Voici par ailleurs le commentaire que laisse un capitaine d’industrie américain : « Le président Tshisekedi est un patriote, certes, mais il est entouré des gens qui en savent trop peu sur l’économie et encore moins sur la manière d’organiser une politique économique pour attirer les investisseurs. Il aura d’énormes difficultés… » Qui ne serait pas impressionné par cette analyse d’un capitaine d’industrie américain lucide ? « C’est là une énigme enveloppée de mystère. Quand on en vient à qualifier l’emblématique BRI (Banque des règlements internationaux) de banque douteuse dans cette affaire, par où ont transité les 80 millions de dollars pour le compte de la BCC, conformément au code Swift émis par la banque UBS, c’est une méconnaissance coupable du fonctionnement de la finance internationale ! » 
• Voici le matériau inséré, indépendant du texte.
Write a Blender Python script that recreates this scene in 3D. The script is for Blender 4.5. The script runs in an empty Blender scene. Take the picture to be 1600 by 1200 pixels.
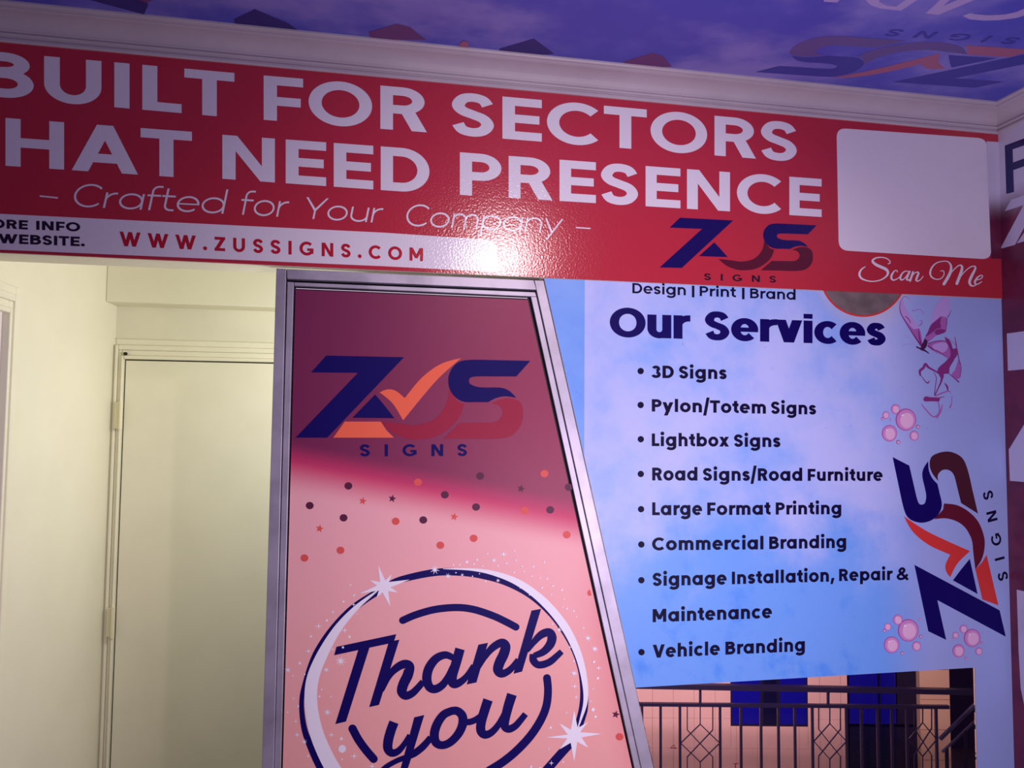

Pour rappel, fondée en mai 1930, la BRI qui a son siège à Bâle en Suisse, vise à assurer la stabilité monétaire et financière mondiale. Plus précisément, elle développe la coopération internationale entre les autorités monétaires, comme les Banques centrales, et les autorités de surveillance du secteur financier. Aujourd’hui, le principal rôle de la BRI est de favoriser la coopération monétaire et financière internationale et d’agir en tant que banque des banques centrales. 

À ce titre, elle héberge, par exemple, le Comité de Bâle qui est le comité de régulation financière internationale pour le contrôle bancaire. Créé en 1974, il a pour mission de renforcer la régulation des banques et de promouvoir et diffuser de meilleures pratiques bancaires. Son principal objectif est toutefois d’assurer la stabilité du système financier à l’échelle mondiale. À cet effet, le Comité de Bâle établit des normes internationales dans le domaine du contrôle prudentiel des banques et constitue une instance de coopération internationale sur ces questions.